- _WHAT YOU SHOULD DO_
Extract all lines in the data that contain the word "scene".

- _SUPPLIED DATA_
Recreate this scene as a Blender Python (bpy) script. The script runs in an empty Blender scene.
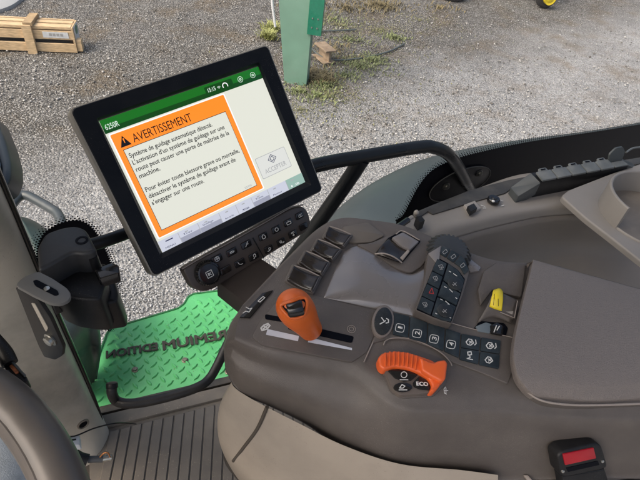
import bpy, bmesh, math, random
import numpy as np
from mathutils import Vector, Matrix
from mathutils.geometry import tessellate_polygon
random.seed(7); rng = np.random.default_rng(7)
scene = bpy.context.scene
COL = scene.collection
V = Vector

# ------------------------------------------------------------------ camera
F = 510.0; CAMZ = 2.75
RX = V((0.9901239768, -0.1401945454, 0.0))
RY = V((0.0934231297, 0.6598008536, -0.7456104562))
RZ = V((0.1045305189, 0.7382467900, 0.6663820583))
CAM = V((0, 0, CAMZ))
def ray(px, py):
    d = V(((px-320)/F, -(py-240)/F, -1.0))
    return V((RX.dot(d), RY.dot(d), RZ.dot(d)))
def at(px, py, z):
    d = ray(px, py); return CAM + d*((z-CAMZ)/d.z)
class Plane:
    def __init__(s, o, u, n):
        s.o = V(o); s.n = V(n).normalized(); u = V(u); s.u = (u - s.n*u.dot(s.n)).normalized(); s.v = s.n.cross(s.u)
    def at(s, px, py, h=0.0):
        d = ray(px, py); t = (s.o + s.n*h - CAM).dot(s.n)/d.dot(s.n); return CAM + d*t
    def loc(s, a, b, h=0.0): return s.o + s.u*a + s.v*b + s.n*h
    def uv(s, px, py, h=0.0):
        p = s.at(px, py, h) - s.o; return p.dot(s.u), p.dot(s.v)
def plane3(a, b, c, flip=False):
    n = (b-a).cross(c-a).normalized()
    if n.z < 0: n = -n
    return Plane(a, b-a, n)
def horiz(z): return Plane((0, 0, z), (1, 0, 0), (0, 0, 1))

cam_d = bpy.data.cameras.new('camera'); cam = bpy.data.objects.new('camera', cam_d); COL.objects.link(cam)
M = Matrix(((RX.x, RX.y, RX.z, 0), (RY.x, RY.y, RY.z, 0), (RZ.x, RZ.y, RZ.z, CAMZ), (0, 0, 0, 1)))
cam.matrix_world = M
cam_d.sensor_width = 36; cam_d.lens = 36*F/640; cam_d.clip_start = 0.02; cam_d.clip_end = 500
scene.camera = cam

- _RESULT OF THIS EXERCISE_
Recreate this scene as a Blender Python (bpy) script. The script runs in an empty Blender scene.
scene = bpy.context.scene
COL = scene.collection
scene.camera = cam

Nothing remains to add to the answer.